(begin)

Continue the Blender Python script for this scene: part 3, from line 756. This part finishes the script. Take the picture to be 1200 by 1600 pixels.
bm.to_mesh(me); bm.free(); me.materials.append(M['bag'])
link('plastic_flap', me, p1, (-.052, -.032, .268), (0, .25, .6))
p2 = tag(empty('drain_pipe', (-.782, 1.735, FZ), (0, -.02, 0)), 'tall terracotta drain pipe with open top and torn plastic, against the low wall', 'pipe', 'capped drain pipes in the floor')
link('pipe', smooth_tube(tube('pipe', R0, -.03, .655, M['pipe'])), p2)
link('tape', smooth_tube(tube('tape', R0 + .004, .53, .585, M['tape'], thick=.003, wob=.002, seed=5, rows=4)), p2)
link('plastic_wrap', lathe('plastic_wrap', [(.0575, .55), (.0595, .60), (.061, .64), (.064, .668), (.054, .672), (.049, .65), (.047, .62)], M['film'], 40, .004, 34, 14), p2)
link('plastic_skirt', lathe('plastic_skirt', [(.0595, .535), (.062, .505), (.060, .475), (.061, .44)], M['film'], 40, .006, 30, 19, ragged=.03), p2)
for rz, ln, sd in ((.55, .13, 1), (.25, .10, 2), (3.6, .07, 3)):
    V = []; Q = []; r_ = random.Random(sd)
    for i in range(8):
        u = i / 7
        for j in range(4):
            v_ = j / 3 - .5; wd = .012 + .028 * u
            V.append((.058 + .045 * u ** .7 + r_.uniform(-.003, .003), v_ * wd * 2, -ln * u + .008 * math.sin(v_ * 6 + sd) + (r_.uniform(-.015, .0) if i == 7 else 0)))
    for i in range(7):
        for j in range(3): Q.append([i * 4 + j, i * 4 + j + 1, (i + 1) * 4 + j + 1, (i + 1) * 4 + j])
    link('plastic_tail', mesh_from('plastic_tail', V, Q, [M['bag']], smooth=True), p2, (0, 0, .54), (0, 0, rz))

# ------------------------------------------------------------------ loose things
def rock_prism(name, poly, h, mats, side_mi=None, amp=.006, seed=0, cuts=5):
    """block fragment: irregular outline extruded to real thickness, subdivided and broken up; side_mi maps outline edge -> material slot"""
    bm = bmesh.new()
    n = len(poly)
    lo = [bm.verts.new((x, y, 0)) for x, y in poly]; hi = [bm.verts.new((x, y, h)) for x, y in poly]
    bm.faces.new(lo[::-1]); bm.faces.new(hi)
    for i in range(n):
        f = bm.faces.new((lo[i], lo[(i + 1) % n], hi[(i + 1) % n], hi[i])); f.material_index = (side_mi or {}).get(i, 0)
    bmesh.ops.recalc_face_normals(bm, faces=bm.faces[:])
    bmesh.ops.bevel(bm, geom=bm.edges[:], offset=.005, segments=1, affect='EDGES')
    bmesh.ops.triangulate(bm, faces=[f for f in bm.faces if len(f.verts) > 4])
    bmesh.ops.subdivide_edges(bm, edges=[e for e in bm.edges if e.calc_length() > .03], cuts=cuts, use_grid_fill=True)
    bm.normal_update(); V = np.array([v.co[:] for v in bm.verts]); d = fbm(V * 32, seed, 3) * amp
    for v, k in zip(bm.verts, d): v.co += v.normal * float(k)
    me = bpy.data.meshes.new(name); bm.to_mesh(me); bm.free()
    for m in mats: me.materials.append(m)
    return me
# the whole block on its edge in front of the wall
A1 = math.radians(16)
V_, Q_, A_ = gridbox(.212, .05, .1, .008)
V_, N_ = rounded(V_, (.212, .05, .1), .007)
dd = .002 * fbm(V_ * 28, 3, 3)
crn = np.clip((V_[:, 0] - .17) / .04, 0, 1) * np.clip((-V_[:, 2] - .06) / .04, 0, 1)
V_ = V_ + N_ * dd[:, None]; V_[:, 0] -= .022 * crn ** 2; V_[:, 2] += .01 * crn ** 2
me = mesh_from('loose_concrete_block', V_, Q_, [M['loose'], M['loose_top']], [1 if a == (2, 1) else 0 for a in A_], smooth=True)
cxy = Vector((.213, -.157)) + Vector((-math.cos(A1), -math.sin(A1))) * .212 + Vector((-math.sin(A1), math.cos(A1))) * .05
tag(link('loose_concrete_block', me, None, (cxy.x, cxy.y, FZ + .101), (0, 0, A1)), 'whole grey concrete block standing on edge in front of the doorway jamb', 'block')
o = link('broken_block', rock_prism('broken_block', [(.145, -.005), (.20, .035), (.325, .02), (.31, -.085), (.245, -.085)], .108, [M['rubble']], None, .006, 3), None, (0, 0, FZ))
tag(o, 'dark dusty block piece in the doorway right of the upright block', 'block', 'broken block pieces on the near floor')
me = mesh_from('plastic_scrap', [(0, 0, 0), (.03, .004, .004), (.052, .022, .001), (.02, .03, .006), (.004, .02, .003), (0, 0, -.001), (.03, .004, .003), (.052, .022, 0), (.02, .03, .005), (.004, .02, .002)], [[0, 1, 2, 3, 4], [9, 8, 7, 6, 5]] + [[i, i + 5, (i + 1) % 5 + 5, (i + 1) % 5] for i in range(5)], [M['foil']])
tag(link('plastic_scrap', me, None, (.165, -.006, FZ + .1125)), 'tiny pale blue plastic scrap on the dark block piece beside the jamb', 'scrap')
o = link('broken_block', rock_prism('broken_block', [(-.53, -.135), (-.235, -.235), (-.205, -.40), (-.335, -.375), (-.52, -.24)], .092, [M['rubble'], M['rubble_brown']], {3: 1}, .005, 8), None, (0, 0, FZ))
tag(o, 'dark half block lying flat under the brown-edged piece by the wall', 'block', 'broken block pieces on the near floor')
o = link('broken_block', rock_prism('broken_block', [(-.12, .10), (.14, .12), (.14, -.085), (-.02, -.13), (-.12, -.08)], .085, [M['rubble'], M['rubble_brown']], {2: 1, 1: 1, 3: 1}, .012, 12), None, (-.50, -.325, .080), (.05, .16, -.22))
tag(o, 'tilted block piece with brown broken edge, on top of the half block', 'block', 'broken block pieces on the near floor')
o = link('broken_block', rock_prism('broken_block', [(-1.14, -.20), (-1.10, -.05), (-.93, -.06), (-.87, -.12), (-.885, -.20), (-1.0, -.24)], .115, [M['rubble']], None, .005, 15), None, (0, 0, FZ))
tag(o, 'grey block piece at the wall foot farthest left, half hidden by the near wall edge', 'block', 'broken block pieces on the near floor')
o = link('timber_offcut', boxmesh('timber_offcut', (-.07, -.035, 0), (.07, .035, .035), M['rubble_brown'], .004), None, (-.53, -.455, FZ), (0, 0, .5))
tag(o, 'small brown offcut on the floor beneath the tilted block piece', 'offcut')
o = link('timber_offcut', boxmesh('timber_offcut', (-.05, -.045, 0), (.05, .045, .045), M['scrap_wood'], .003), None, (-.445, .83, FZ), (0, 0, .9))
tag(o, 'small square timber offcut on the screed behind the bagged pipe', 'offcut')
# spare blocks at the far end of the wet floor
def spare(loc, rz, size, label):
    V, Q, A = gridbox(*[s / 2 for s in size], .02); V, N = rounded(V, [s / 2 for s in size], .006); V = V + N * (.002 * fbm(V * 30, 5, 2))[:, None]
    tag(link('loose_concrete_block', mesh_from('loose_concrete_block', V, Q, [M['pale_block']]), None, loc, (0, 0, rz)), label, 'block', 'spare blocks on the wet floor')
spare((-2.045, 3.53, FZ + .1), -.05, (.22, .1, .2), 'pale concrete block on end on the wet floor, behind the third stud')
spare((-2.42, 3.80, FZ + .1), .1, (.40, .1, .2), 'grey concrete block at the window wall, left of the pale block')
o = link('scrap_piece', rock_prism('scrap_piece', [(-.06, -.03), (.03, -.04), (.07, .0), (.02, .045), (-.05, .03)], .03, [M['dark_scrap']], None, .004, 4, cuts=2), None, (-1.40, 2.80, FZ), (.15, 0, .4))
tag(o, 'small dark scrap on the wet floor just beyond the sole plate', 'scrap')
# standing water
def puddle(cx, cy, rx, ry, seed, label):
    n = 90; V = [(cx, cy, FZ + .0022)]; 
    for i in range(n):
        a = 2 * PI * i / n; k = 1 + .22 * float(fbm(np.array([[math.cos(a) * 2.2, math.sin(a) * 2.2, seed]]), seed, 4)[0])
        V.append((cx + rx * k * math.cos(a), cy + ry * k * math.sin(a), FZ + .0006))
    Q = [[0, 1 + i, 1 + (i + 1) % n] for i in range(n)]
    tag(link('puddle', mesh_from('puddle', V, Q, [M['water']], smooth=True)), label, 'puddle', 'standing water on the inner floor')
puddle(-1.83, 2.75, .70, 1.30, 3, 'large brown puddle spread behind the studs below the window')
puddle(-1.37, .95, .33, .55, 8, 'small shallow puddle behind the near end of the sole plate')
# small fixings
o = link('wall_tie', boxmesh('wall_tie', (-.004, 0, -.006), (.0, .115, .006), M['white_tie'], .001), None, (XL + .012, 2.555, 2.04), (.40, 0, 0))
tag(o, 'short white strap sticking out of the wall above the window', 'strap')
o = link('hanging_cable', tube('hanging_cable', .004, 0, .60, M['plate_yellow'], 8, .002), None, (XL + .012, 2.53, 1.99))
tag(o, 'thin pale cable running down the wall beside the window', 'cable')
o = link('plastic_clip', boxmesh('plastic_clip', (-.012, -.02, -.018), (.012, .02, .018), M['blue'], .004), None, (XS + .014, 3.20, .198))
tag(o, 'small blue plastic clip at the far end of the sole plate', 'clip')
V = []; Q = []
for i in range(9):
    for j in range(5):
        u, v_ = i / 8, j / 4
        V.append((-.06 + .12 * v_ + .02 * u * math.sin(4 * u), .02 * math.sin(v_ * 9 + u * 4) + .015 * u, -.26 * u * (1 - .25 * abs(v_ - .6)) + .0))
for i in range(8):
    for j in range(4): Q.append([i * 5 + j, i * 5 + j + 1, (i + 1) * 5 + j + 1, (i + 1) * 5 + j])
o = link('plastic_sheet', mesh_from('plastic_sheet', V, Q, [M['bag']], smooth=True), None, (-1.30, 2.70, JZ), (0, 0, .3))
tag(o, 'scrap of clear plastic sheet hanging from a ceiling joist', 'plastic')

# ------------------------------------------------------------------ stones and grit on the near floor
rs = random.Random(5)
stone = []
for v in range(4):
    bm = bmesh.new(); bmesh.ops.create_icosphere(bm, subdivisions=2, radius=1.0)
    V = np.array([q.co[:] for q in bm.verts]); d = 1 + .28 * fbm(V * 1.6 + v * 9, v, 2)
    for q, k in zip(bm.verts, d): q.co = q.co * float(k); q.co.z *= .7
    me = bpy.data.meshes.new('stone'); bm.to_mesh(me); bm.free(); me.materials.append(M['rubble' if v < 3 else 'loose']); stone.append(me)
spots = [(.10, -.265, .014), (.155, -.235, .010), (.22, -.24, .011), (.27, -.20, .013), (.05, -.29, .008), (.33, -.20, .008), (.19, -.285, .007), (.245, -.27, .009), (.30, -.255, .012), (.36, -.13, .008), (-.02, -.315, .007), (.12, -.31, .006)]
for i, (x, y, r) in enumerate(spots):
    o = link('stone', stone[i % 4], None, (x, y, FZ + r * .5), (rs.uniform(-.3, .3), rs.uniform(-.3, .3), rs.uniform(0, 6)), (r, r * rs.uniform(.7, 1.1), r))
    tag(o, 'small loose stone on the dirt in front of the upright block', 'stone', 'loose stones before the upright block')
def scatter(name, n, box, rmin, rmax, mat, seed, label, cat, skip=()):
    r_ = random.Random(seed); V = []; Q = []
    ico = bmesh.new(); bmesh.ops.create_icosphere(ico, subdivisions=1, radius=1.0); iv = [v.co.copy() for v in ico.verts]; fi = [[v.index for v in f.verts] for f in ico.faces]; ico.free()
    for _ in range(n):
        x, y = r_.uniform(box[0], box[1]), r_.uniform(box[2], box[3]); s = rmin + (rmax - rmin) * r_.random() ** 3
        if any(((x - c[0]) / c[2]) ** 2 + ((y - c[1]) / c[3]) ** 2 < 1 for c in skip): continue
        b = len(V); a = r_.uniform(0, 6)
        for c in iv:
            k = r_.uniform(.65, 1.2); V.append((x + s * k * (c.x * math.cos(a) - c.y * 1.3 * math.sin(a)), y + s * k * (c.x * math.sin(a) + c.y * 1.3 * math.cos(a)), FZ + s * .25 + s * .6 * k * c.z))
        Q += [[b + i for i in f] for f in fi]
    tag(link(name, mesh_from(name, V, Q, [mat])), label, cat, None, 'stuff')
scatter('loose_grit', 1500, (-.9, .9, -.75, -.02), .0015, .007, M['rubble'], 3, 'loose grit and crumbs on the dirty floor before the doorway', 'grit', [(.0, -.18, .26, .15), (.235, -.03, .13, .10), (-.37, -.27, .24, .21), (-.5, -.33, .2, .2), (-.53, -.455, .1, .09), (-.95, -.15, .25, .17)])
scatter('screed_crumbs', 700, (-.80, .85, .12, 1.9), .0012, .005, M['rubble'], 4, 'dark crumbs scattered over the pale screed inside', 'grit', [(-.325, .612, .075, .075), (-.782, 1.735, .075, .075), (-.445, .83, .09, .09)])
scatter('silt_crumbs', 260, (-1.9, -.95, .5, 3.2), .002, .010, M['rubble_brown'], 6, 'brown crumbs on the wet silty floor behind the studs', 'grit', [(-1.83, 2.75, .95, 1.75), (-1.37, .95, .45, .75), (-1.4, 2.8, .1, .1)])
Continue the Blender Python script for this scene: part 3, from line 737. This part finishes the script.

(end)

▸ TASK INSTRUCTIONS
From the opening line of the data above, please print each line as written up to and including the line that contains "0, .54), (0, 0, rz))", and nothing more.

▸ OUTPUT OF THE EXERCISE
Continue the Blender Python script for this scene: part 3, from line 756. This part finishes the script. Take the picture to be 1200 by 1600 pixels.
bm.to_mesh(me); bm.free(); me.materials.append(M['bag'])
link('plastic_flap', me, p1, (-.052, -.032, .268), (0, .25, .6))
p2 = tag(empty('drain_pipe', (-.782, 1.735, FZ), (0, -.02, 0)), 'tall terracotta drain pipe with open top and torn plastic, against the low wall', 'pipe', 'capped drain pipes in the floor')
link('pipe', smooth_tube(tube('pipe', R0, -.03, .655, M['pipe'])), p2)
link('tape', smooth_tube(tube('tape', R0 + .004, .53, .585, M['tape'], thick=.003, wob=.002, seed=5, rows=4)), p2)
link('plastic_wrap', lathe('plastic_wrap', [(.0575, .55), (.0595, .60), (.061, .64), (.064, .668), (.054, .672), (.049, .65), (.047, .62)], M['film'], 40, .004, 34, 14), p2)
link('plastic_skirt', lathe('plastic_skirt', [(.0595, .535), (.062, .505), (.060, .475), (.061, .44)], M['film'], 40, .006, 30, 19, ragged=.03), p2)
for rz, ln, sd in ((.55, .13, 1), (.25, .10, 2), (3.6, .07, 3)):
    V = []; Q = []; r_ = random.Random(sd)
    for i in range(8):
        u = i / 7
        for j in range(4):
            v_ = j / 3 - .5; wd = .012 + .028 * u
            V.append((.058 + .045 * u ** .7 + r_.uniform(-.003, .003), v_ * wd * 2, -ln * u + .008 * math.sin(v_ * 6 + sd) + (r_.uniform(-.015, .0) if i == 7 else 0)))
    for i in range(7):
        for j in range(3): Q.append([i * 4 + j, i * 4 + j + 1, (i + 1) * 4 + j + 1, (i + 1) * 4 + j])
    link('plastic_tail', mesh_from('plastic_tail', V, Q, [M['bag']], smooth=True), p2, (0, 0, .54), (0, 0, rz))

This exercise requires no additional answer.